> [Exercise goal] Extract every line below, verbatim.
━━ Collected data
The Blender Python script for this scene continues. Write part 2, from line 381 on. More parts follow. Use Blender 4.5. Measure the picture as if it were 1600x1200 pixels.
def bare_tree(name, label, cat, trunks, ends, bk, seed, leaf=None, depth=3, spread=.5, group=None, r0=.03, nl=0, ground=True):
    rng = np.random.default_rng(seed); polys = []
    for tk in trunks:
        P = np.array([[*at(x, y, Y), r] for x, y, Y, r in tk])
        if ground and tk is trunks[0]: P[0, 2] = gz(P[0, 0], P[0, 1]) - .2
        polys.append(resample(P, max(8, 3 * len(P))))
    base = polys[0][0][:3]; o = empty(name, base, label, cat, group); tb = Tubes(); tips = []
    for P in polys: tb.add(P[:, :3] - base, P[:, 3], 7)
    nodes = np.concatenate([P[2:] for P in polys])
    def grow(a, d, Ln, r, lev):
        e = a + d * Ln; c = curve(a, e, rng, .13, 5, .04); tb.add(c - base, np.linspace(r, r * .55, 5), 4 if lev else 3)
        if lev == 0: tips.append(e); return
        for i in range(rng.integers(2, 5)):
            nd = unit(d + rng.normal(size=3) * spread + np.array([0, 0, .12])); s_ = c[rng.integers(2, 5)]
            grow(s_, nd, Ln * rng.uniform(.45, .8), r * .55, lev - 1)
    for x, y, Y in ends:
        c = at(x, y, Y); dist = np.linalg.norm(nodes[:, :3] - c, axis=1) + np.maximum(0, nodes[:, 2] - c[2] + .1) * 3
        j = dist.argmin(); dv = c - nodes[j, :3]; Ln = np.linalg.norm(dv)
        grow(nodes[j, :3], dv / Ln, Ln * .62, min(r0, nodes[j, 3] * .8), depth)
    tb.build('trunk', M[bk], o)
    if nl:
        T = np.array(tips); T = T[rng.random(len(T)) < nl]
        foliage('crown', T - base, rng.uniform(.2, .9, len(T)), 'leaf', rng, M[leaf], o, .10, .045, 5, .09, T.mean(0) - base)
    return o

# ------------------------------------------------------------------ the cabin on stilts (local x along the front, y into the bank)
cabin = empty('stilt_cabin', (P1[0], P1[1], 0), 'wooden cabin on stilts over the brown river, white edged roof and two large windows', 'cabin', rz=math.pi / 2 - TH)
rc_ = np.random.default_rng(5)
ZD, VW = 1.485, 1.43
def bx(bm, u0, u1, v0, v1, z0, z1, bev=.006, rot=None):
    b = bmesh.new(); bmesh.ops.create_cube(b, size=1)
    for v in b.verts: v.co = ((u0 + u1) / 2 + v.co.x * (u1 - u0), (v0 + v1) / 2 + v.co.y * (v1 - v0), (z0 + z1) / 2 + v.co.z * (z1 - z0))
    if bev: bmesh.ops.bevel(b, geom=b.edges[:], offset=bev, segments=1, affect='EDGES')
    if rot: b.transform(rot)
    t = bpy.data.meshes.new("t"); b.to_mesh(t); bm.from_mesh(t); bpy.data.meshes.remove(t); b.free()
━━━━
> [Written response]
The Blender Python script for this scene continues. Write part 2, from line 381 on. More parts follow. Use Blender 4.5. Measure the picture as if it were 1600x1200 pixels.
def bare_tree(name, label, cat, trunks, ends, bk, seed, leaf=None, depth=3, spread=.5, group=None, r0=.03, nl=0, ground=True):
    rng = np.random.default_rng(seed); polys = []
    for tk in trunks:
        P = np.array([[*at(x, y, Y), r] for x, y, Y, r in tk])
        if ground and tk is trunks[0]: P[0, 2] = gz(P[0, 0], P[0, 1]) - .2
        polys.append(resample(P, max(8, 3 * len(P))))
    base = polys[0][0][:3]; o = empty(name, base, label, cat, group); tb = Tubes(); tips = []
    for P in polys: tb.add(P[:, :3] - base, P[:, 3], 7)
    nodes = np.concatenate([P[2:] for P in polys])
    def grow(a, d, Ln, r, lev):
        e = a + d * Ln; c = curve(a, e, rng, .13, 5, .04); tb.add(c - base, np.linspace(r, r * .55, 5), 4 if lev else 3)
        if lev == 0: tips.append(e); return
        for i in range(rng.integers(2, 5)):
            nd = unit(d + rng.normal(size=3) * spread + np.array([0, 0, .12])); s_ = c[rng.integers(2, 5)]
            grow(s_, nd, Ln * rng.uniform(.45, .8), r * .55, lev - 1)
    for x, y, Y in ends:
        c = at(x, y, Y); dist = np.linalg.norm(nodes[:, :3] - c, axis=1) + np.maximum(0, nodes[:, 2] - c[2] + .1) * 3
        j = dist.argmin(); dv = c - nodes[j, :3]; Ln = np.linalg.norm(dv)
        grow(nodes[j, :3], dv / Ln, Ln * .62, min(r0, nodes[j, 3] * .8), depth)
    tb.build('trunk', M[bk], o)
    if nl:
        T = np.array(tips); T = T[rng.random(len(T)) < nl]
        foliage('crown', T - base, rng.uniform(.2, .9, len(T)), 'leaf', rng, M[leaf], o, .10, .045, 5, .09, T.mean(0) - base)
    return o

# ------------------------------------------------------------------ the cabin on stilts (local x along the front, y into the bank)
cabin = empty('stilt_cabin', (P1[0], P1[1], 0), 'wooden cabin on stilts over the brown river, white edged roof and two large windows', 'cabin', rz=math.pi / 2 - TH)
rc_ = np.random.default_rng(5)
ZD, VW = 1.485, 1.43
def bx(bm, u0, u1, v0, v1, z0, z1, bev=.006, rot=None):
    b = bmesh.new(); bmesh.ops.create_cube(b, size=1)
    for v in b.verts: v.co = ((u0 + u1) / 2 + v.co.x * (u1 - u0), (v0 + v1) / 2 + v.co.y * (v1 - v0), (z0 + z1) / 2 + v.co.z * (z1 - z0))
    if bev: bmesh.ops.bevel(b, geom=b.edges[:], offset=bev, segments=1, affect='EDGES')
    if rot: b.transform(rot)
    t = bpy.data.meshes.new("t"); b.to_mesh(t); bm.from_mesh(t); bpy.data.meshes.remove(t); b.free()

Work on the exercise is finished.